DIGITAL LIBRARY
MATHEMATICAL MODEL OF KNOWLEDGE TRANSFER REPRESENTATION
Zagreb University of Applied Sciences (CROATIA)
About this paper:
Appears in: ICERI2019 Proceedings
Publication year: 2019
Pages: 10225-10231
ISBN: 978-84-09-14755-7
ISSN: 2340-1095
doi: 10.21125/iceri.2019.2501
Conference name: 12th annual International Conference of Education, Research and Innovation
Dates: 11-13 November, 2019
Location: Seville, Spain
Abstract:
For centuries, man has been paying special attention to acquiring knowledge and the relationship between information and knowledge that is needed to term an unarticulated amount of information as knowledge. Acquiring knowledge is not an easy process but involves complex processes: perception, learning, communication, association, and concluding.

Attempts to distinguish transitional forms have always belong in the domain of qualitative analysis. Given the role of mathematics in our lives, we have tried to define the functional relationship between information and knowledge.

Thus we defined the set of information as the domain of function f, and the set of knowledge as the codomain of the same function. In this way, we get a mapping that defines our knowledge as a well-arranged array of information sets and a set of functions on that set that maps these data into the codomain.

For an easier understanding of the idea, the data set {Pn} will be represented by a circle of radius rn and the ordered pair will have the form ({Pn}, {f({Pn})}). Radius denote the amount of information that we process Pn=P(rn), that is, the input size that the function should be interpreted and made by knowledge.

The hypothesis we want to present here will determine the character of the relationship between the amount of information that the function needs to interpret.

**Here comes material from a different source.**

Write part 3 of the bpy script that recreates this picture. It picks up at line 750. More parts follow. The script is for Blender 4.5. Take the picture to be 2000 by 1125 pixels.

Therefore, we will define a descending, monotonous and upward series of information. In the descending sequence r1>r2>…>rn we will characterize such a relationship as analytical knowledge, which serves especially for the acquisition of specialist or subspecialist knowledge. In the case of a monotone sequence r1=r2=…=rn, it is necessary to acquire the professional knowledge necessary for everyday work, which do not tend to improve. Finally, in the ascending sequence r1<r2<…<rn we arrive at the most complex form of knowledge, synthetic knowledge based on various forms of analysis, which combines the totality of the information that the set covers.

There remains an open question of the dynamics of the events in acquiring knowledge, i.e. the time preference in which the cycles of acquiring knowledge take place. Dynamics opens three options for defining the time delimitation:({Pn},{ f({Pn})}) with respect to the character of the function f, and then delineating the total from the periodic knowledge acquisition result, and finally, the distinction realized from the expected quantity and character of knowledge.

Theoretical contributions are closely related to the problems of the stages of the conversion circles generated by this approach to acquiring knowledge.
Keywords:
Mathematical model, knowledge transfer, knowledge representation.